公式で用意されている hello-world
は、初回起動時に必要な最小限の処理を行い、Dockerの基本機能が動作することを証明してくれるシンプルなイメージです。
実行コマンド
hello-world
は、Dockerが正しく動いているかを手軽に確認できる公式のテスト用イメージです。
docker run hello-world
Dockerで何ができる?今後の活用アイデア
結論:Dockerを使うことで、開発・テスト・サーバー運用など幅広い用途に対応できます。

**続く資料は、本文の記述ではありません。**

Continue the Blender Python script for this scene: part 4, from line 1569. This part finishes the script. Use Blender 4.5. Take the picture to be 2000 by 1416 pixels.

Dockerは「アプリの実行環境を持ち運べる技術」として、単なるインストールだけでなく、使い方次第で日常の作業効率を大きく変えるツールになります。
たとえば、以下のようなことができます。
- Webアプリを手軽に構築・配布(Node.js、Python、PHPなど)
- DB(MySQL、PostgreSQL、MongoDBなど)を複数同時に起動・テスト
- NginxやApacheを使ってローカルでWebサーバー環境を再現
- JenkinsやGitLab CIなどのCIツールをローカルで立ち上げて試せる
- Redmineのようなプロジェクト管理ツールを気軽に立ち上げられる
- NextcloudやWordPressなど、OSSサービスをすぐに構築して使える
- 作って壊してやり直す。仮想環境より高速&気軽に試せる
まとめ
Dockerを使えば、Ubuntu上に手軽で柔軟な開発・検証環境を構築できます。
本記事では、DockerをUbuntuにインストールする手順から、初期設定、動作確認、よくあるトラブルの対処方法、そして実際にどんな活用ができるかまでを解説しました。
振り返りポイント。
- UbuntuでDockerを使うには、公式リポジトリを使ったインストールが安心
hello-world
コマンドで基本動作をすぐに確認できる- Dockerを使えば、様々なアプリなどの環境を簡単に試せる
初めてDockerに触れる方でも、この記事を参考にすればスムーズに導入できるはずです。
次のステップとして、Composeや複数サービスの連携にも挑戦してみてください。